What is required: Copy all the material below, exactly as it stands.

Raw data:
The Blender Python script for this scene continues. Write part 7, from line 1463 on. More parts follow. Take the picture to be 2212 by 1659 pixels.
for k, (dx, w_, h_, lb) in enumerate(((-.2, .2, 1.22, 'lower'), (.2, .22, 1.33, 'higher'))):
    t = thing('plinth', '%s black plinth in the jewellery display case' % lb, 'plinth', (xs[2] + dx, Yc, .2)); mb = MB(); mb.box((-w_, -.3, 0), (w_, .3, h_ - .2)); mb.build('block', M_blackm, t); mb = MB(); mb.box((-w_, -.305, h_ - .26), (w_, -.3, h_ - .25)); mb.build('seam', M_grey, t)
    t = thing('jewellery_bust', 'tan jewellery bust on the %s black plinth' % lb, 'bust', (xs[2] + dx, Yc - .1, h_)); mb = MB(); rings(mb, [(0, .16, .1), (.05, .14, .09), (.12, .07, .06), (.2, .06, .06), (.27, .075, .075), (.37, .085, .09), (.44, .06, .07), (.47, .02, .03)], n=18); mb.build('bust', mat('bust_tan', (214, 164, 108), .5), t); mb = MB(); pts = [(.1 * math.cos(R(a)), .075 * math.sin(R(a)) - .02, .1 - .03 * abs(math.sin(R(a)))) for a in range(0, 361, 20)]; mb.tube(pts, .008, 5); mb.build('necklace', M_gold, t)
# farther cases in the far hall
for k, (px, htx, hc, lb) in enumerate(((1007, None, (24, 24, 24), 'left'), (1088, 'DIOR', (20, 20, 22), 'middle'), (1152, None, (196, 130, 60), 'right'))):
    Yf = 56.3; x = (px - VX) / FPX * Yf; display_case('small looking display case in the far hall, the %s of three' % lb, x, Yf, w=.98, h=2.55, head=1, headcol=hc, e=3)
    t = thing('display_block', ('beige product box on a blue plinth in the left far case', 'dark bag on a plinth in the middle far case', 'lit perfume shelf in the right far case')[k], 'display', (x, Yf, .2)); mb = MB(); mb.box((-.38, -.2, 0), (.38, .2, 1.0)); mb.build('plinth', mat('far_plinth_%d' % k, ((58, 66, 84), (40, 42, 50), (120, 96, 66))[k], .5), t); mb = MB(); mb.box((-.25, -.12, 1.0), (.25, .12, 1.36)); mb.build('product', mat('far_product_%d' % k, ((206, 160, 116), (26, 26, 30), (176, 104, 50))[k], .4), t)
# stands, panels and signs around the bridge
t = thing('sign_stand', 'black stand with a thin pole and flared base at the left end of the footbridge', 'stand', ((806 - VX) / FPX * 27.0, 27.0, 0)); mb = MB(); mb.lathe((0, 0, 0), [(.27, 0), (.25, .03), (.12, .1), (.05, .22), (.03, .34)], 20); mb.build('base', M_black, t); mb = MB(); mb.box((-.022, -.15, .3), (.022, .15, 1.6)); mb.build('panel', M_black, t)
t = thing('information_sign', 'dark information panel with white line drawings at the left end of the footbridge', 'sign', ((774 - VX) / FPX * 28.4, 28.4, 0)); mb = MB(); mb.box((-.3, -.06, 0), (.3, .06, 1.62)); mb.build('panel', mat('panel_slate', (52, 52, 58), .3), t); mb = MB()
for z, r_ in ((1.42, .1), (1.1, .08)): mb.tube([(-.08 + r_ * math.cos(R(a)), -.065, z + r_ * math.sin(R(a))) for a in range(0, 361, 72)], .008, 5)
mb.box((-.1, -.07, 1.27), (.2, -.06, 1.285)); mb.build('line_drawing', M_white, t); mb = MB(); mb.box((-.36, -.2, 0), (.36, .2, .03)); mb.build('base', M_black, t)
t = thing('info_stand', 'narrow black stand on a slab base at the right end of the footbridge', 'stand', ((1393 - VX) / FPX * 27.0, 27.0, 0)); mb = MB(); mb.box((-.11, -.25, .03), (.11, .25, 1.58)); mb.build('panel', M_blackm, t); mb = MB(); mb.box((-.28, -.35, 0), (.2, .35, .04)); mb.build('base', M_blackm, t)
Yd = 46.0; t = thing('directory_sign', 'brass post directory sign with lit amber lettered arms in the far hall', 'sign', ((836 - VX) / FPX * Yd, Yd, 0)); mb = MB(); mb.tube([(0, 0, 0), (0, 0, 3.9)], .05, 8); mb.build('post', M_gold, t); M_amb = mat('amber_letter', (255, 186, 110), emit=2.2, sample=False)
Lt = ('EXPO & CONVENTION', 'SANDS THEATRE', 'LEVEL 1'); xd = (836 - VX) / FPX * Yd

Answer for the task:
The Blender Python script for this scene continues. Write part 7, from line 1463 on. More parts follow. Take the picture to be 2212 by 1659 pixels.
for k, (dx, w_, h_, lb) in enumerate(((-.2, .2, 1.22, 'lower'), (.2, .22, 1.33, 'higher'))):
    t = thing('plinth', '%s black plinth in the jewellery display case' % lb, 'plinth', (xs[2] + dx, Yc, .2)); mb = MB(); mb.box((-w_, -.3, 0), (w_, .3, h_ - .2)); mb.build('block', M_blackm, t); mb = MB(); mb.box((-w_, -.305, h_ - .26), (w_, -.3, h_ - .25)); mb.build('seam', M_grey, t)
    t = thing('jewellery_bust', 'tan jewellery bust on the %s black plinth' % lb, 'bust', (xs[2] + dx, Yc - .1, h_)); mb = MB(); rings(mb, [(0, .16, .1), (.05, .14, .09), (.12, .07, .06), (.2, .06, .06), (.27, .075, .075), (.37, .085, .09), (.44, .06, .07), (.47, .02, .03)], n=18); mb.build('bust', mat('bust_tan', (214, 164, 108), .5), t); mb = MB(); pts = [(.1 * math.cos(R(a)), .075 * math.sin(R(a)) - .02, .1 - .03 * abs(math.sin(R(a)))) for a in range(0, 361, 20)]; mb.tube(pts, .008, 5); mb.build('necklace', M_gold, t)
# farther cases in the far hall
for k, (px, htx, hc, lb) in enumerate(((1007, None, (24, 24, 24), 'left'), (1088, 'DIOR', (20, 20, 22), 'middle'), (1152, None, (196, 130, 60), 'right'))):
    Yf = 56.3; x = (px - VX) / FPX * Yf; display_case('small looking display case in the far hall, the %s of three' % lb, x, Yf, w=.98, h=2.55, head=1, headcol=hc, e=3)
    t = thing('display_block', ('beige product box on a blue plinth in the left far case', 'dark bag on a plinth in the middle far case', 'lit perfume shelf in the right far case')[k], 'display', (x, Yf, .2)); mb = MB(); mb.box((-.38, -.2, 0), (.38, .2, 1.0)); mb.build('plinth', mat('far_plinth_%d' % k, ((58, 66, 84), (40, 42, 50), (120, 96, 66))[k], .5), t); mb = MB(); mb.box((-.25, -.12, 1.0), (.25, .12, 1.36)); mb.build('product', mat('far_product_%d' % k, ((206, 160, 116), (26, 26, 30), (176, 104, 50))[k], .4), t)
# stands, panels and signs around the bridge
t = thing('sign_stand', 'black stand with a thin pole and flared base at the left end of the footbridge', 'stand', ((806 - VX) / FPX * 27.0, 27.0, 0)); mb = MB(); mb.lathe((0, 0, 0), [(.27, 0), (.25, .03), (.12, .1), (.05, .22), (.03, .34)], 20); mb.build('base', M_black, t); mb = MB(); mb.box((-.022, -.15, .3), (.022, .15, 1.6)); mb.build('panel', M_black, t)
t = thing('information_sign', 'dark information panel with white line drawings at the left end of the footbridge', 'sign', ((774 - VX) / FPX * 28.4, 28.4, 0)); mb = MB(); mb.box((-.3, -.06, 0), (.3, .06, 1.62)); mb.build('panel', mat('panel_slate', (52, 52, 58), .3), t); mb = MB()
for z, r_ in ((1.42, .1), (1.1, .08)): mb.tube([(-.08 + r_ * math.cos(R(a)), -.065, z + r_ * math.sin(R(a))) for a in range(0, 361, 72)], .008, 5)
mb.box((-.1, -.07, 1.27), (.2, -.06, 1.285)); mb.build('line_drawing', M_white, t); mb = MB(); mb.box((-.36, -.2, 0), (.36, .2, .03)); mb.build('base', M_black, t)
t = thing('info_stand', 'narrow black stand on a slab base at the right end of the footbridge', 'stand', ((1393 - VX) / FPX * 27.0, 27.0, 0)); mb = MB(); mb.box((-.11, -.25, .03), (.11, .25, 1.58)); mb.build('panel', M_blackm, t); mb = MB(); mb.box((-.28, -.35, 0), (.2, .35, .04)); mb.build('base', M_blackm, t)
Yd = 46.0; t = thing('directory_sign', 'brass post directory sign with lit amber lettered arms in the far hall', 'sign', ((836 - VX) / FPX * Yd, Yd, 0)); mb = MB(); mb.tube([(0, 0, 0), (0, 0, 3.9)], .05, 8); mb.build('post', M_gold, t); M_amb = mat('amber_letter', (255, 186, 110), emit=2.2, sample=False)
Lt = ('EXPO & CONVENTION', 'SANDS THEATRE', 'LEVEL 1'); xd = (836 - VX) / FPX * Yd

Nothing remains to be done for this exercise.